My Second OAF Story:

At the time of this writing, I am living in Virginia but working half the month at the NASA Dryden Flight Research Center in California.  It is Fall, the temperatures are getting colder and colder.  Winter is right around the corner.  So, with much haste I attempted to finish glassing the top and bottom skins on the second wing before being socked in with the cold, winter weather.  I hurriedly got the bottom glassed and cured, flipped the wing over, jigged in place, did the spar caps, glassed the top skins on, then said bye-bye to the wing for two weeks...and off the California I went, really happy to get the 2nd wing finished.

Upon my return, happiness turned to heartbreak when upon further examination, I suddenly realized I had forgotten to remove the peel ply from the bottom leading edge.  My helper and I did a fabulous job of glassing the 3-UND top skins around the leading edge and overlapping onto the bottom skin.  We never saw the peel ply.  Ugggg!  So at 8AM on a Saturday morning, Nat got a call.  After consulting with Nat, I settle on a repair -- make a cut through the top skins tangential to the leading edge just above the peel-ply and bottom skins, remove the overlap and peel ply, then reglass with 2 strips UND cut on a 50-degree bias criss-crossed to one another, overlapping two inches onto the top and bottom skins.  Worked great.  That's the beauty of composites -- everything is repairable.

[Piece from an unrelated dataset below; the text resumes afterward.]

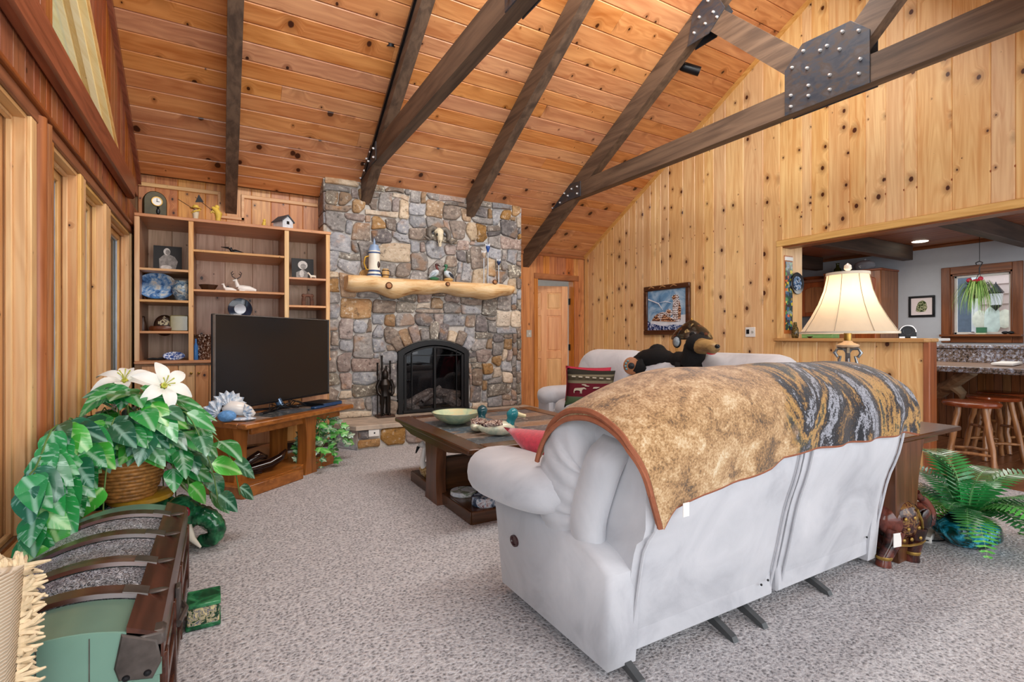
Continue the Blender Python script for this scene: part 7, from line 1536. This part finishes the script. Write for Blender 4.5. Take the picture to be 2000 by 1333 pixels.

That leaves me with several suggestions about peel ply.  #1, never leave peel ply in place.  Peel it off the very first chance you get lest you forget to peel it off and glass over it.  #2, leave a little extra hanging off the glassed surface as a reminder it's there.  I normally do this except the end got scissor-trimmed off with the rest of the excess cloth.  #3, some people use blue peel ply to better recognize its presence.  The white peel ply goes translucent and is sometimes difficult to spot.  #4, if you use the white peel ply, a couple of well-marked "X's" on the peel ply will ensure you see it and remove it.